「Who am I?」、「私探しの旅(未知への探求)」
- ヨガ
1980年代初頭、私はインド、プーナのアイアンガー道場に滞在していましたが、
三島の沖ヨガ道場から連絡を受け、デリーの空港に沖正弘導師を出迎えに行きました。
同行者にはもう一人沖ヨガ道場の同僚の玉木瑞枝女史がいて、私たち3人は
デリーからヨガ・コンヴェンションが開かれる砂漠の街ビカニェールに向かいました。
そのヨガ大会の会場では並行してジャイナ教徒の集会も開かれていましたが、
沖先生はヨガ大会よりも厳格なアヒンサー等の戒律を守る
ジャイナ教団の人たちに魅かれたようで、
白衣派教団の最高導師アーチャールヤ・トゥルシー師や
後に沖ヨガ道場にジャイナ教を伝えたタチヤ博士にお会いしました。
私たち3人はその後ジャイナ教団の招きで
人里離れた砂漠の中にある教団の研修センターで行われる瞑想キャンプに参加しました。
人員はほぼジャイナ僧侶と尼僧たちですが、
ジャイナ教には独自のプレークシャー瞑想法があります。
その方法は仏教のヴィパアーサナとハタヨガのチャクラに
色彩を対応させる方法を折衷させたようなもので、
私自身その瞑想法自体にはあまり価値を見出せないのですが、
高僧の一人から「Who am I ?」という疑問を
自分の内に問い続けて瞑想するようにと、指導をいただきました。
この「私」の探求はその後もずっと今まで続いているようです。
人は何かを探求するときその解答を自分の外に求め書物や他人から知識や情報を得ようとします。
科学技術ならそれもできるでしょうが、自分の内に「私」を求めるには何の役にも立ちません。
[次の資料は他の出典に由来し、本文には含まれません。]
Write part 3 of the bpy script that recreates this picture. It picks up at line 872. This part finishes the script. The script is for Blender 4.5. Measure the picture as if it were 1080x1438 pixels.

ヴェーダやウパニシャッドなどのインドの過去の聖典や宗教に求めたとしても
それらは死んだ過去の残骸であり、書物や他人からの知識は借用した言葉の記憶にすぎず、
「いま、ここに」生きて実存するものではありません。
もし書物や他人からの知識と情報を学習して集めることで
「真実を識る」ことができると誤って思い込んでしまえばこれらの知識や聖典は
「未知への探求」には障害となるでしょう。
何の知識や経験・記憶に依存せずに、純粋に自己の内を観て
そこに「真実」を見つけることができるでしょうか。
「見る人(私)」が自己の内外の「対象」を「見て」認識するとき、
「心の働き(思考)」がある限り「対象」に自己を投影し
虚偽のイメージ、幻想を作り上げてしまいます。
「私」は好ましいもの、都合の良いものを受け入れ、
嫌いなもの、都合の悪いものを排除します。
このように作られた虚偽のイメージ、すなわち「私」が見る「対象」は
実存するものではなく幻想にすぎないこと、
「眼でとらえられる世界」も「意や識でとらえられる世界」も実在しないことが理解されます。
また「私」は過去の記憶や経験などでできています。
それは生まれや育ち、教育、環境、性格や好み、性癖や好き嫌い、
悩んだり苦しんだり喜んだりしたこと、すなわち過去のすべての記憶や経験ですが、
ここで「私」自体を「対象」として見ることができれば、「私」という「対象」も実在せず、
作り上げられた虚偽の自己イメージにすぎないということが理解されます。
「私」はこのような「過去」の蓄積に加え、
「現在」刻々と変化し流れるものに適応し続けていますが、
「過去」と「現在」が併存する限り「私」の内は常に対立、分断が生じています。
私たちは今「コロナ禍」といわれる問題に直面しているようですが、
これを問題ととらえると、それを排除、解決して
以前のように元通りの生活が送れるようにと望みます。しかしそうはならないでしょう。
そこでは「私」は何も変わらず、自分の外の世界が自分に都合よくなってほしいと幻想を抱くのみです。
今起こっていることを事実ととらえるならば、事実は受け入れるほかなく、
この事実に個としての「私」そして社会がいかに変容してゆけるかが問われます。
「私」が「思考」で自己の内外を見て認識する限り
その「対象」には部分的で分断した虚偽のイメージしか見つかりません。
ここで述べてきたように、全てが有機的につながる全体性を同時に見渡し、見極めるような
「超我」あるいは「超意識」といわれるようなものが実在として存在するのか、
それともそのようなものも思考が作り上げた概念、虚偽のイメージにすぎないのでしょうか。
「私」にはわかりません、そして未知への探求は続いてゆきます。
この記事はヨガライフスクールインサッポロ機関紙 「未来」417号(2020年9月5日発行)に掲載された記事です。